→ AIM OF THE EXERCISE
Copy out all lines with the word "scene" in them.
BEGIN DATA SECTION
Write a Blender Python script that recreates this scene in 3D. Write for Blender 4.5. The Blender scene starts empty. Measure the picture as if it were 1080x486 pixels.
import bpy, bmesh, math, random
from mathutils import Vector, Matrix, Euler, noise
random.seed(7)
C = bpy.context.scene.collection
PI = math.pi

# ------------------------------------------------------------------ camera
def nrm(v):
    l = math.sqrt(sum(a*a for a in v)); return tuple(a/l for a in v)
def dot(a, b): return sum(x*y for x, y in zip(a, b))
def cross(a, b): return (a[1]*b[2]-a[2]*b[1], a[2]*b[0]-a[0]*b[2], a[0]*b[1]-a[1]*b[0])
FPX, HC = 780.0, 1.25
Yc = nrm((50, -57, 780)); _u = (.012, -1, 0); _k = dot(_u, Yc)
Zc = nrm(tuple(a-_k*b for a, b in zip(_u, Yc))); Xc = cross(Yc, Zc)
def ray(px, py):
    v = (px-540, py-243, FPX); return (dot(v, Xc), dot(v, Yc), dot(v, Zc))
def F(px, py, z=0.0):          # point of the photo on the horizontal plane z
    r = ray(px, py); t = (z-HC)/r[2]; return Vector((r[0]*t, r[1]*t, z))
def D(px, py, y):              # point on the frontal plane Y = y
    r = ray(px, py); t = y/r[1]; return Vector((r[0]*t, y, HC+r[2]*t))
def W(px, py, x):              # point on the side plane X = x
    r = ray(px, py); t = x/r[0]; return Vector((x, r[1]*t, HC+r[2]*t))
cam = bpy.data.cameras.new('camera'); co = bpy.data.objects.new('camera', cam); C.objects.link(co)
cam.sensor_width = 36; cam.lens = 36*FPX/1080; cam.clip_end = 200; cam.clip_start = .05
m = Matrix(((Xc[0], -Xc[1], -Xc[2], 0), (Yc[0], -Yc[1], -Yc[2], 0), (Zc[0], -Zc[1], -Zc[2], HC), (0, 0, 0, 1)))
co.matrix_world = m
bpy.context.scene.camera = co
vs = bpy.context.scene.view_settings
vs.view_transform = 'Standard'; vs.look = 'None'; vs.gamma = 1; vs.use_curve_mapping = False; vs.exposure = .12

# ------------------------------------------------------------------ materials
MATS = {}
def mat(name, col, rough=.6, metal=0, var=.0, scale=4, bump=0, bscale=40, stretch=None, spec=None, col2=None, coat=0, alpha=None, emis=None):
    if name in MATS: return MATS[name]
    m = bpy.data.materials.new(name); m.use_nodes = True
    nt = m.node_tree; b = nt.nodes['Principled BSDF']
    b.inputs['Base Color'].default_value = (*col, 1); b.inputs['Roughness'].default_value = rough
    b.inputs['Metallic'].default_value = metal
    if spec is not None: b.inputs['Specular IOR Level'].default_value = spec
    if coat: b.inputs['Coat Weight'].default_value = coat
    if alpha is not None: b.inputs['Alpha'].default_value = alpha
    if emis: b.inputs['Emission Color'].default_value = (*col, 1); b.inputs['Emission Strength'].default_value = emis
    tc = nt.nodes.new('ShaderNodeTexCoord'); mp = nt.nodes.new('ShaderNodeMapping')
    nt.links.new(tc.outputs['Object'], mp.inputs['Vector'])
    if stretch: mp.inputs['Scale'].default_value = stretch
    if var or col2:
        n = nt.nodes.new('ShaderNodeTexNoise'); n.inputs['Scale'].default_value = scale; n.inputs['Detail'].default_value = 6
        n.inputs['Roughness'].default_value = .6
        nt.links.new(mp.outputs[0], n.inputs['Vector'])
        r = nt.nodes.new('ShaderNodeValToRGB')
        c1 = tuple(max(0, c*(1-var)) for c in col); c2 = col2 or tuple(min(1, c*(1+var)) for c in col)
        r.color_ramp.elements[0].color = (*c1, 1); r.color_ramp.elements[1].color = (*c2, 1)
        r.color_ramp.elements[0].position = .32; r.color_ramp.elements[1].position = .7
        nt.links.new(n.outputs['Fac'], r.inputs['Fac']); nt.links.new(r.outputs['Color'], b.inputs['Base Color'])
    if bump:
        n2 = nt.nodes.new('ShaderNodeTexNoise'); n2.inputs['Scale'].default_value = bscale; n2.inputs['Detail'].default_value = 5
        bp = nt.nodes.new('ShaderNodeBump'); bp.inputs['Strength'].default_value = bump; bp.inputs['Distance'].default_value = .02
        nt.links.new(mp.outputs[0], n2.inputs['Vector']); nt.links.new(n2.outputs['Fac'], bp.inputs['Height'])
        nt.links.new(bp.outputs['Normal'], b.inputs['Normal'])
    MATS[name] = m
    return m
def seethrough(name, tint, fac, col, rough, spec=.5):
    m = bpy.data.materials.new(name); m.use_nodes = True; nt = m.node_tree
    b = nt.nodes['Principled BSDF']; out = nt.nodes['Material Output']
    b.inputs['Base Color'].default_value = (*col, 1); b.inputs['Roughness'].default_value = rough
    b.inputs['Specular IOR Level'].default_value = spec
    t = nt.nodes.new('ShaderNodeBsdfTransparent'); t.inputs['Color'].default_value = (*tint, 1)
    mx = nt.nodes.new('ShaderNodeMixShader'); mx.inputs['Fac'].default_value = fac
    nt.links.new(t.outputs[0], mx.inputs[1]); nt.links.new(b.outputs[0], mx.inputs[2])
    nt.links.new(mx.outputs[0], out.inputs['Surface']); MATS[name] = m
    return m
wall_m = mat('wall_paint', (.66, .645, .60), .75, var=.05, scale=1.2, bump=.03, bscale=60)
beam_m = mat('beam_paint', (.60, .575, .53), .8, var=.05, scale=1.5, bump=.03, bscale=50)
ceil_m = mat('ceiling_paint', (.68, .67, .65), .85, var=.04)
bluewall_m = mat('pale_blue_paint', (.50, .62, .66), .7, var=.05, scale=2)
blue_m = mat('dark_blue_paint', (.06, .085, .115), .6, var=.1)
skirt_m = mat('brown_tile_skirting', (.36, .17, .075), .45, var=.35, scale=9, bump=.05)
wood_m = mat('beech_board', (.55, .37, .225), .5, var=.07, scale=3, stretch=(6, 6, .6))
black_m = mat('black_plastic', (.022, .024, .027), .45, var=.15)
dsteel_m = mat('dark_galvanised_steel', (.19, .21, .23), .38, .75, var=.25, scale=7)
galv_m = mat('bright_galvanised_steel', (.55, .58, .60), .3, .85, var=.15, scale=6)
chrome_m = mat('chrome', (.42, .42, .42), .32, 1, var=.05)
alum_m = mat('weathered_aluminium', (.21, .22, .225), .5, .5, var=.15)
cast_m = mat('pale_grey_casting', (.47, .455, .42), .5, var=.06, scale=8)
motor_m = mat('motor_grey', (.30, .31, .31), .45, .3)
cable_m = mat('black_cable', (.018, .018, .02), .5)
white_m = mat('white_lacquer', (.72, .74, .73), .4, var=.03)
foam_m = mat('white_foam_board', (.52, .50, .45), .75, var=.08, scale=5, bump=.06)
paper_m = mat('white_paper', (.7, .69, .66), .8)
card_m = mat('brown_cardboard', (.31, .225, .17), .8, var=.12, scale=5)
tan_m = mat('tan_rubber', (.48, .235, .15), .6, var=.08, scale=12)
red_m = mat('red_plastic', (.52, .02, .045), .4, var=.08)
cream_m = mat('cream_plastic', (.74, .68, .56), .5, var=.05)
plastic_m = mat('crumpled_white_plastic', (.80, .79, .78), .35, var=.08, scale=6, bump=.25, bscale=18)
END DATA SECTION
→ RESULT FOR THIS TASK
Write a Blender Python script that recreates this scene in 3D. Write for Blender 4.5. The Blender scene starts empty. Measure the picture as if it were 1080x486 pixels.
C = bpy.context.scene.collection
bpy.context.scene.camera = co
vs = bpy.context.scene.view_settings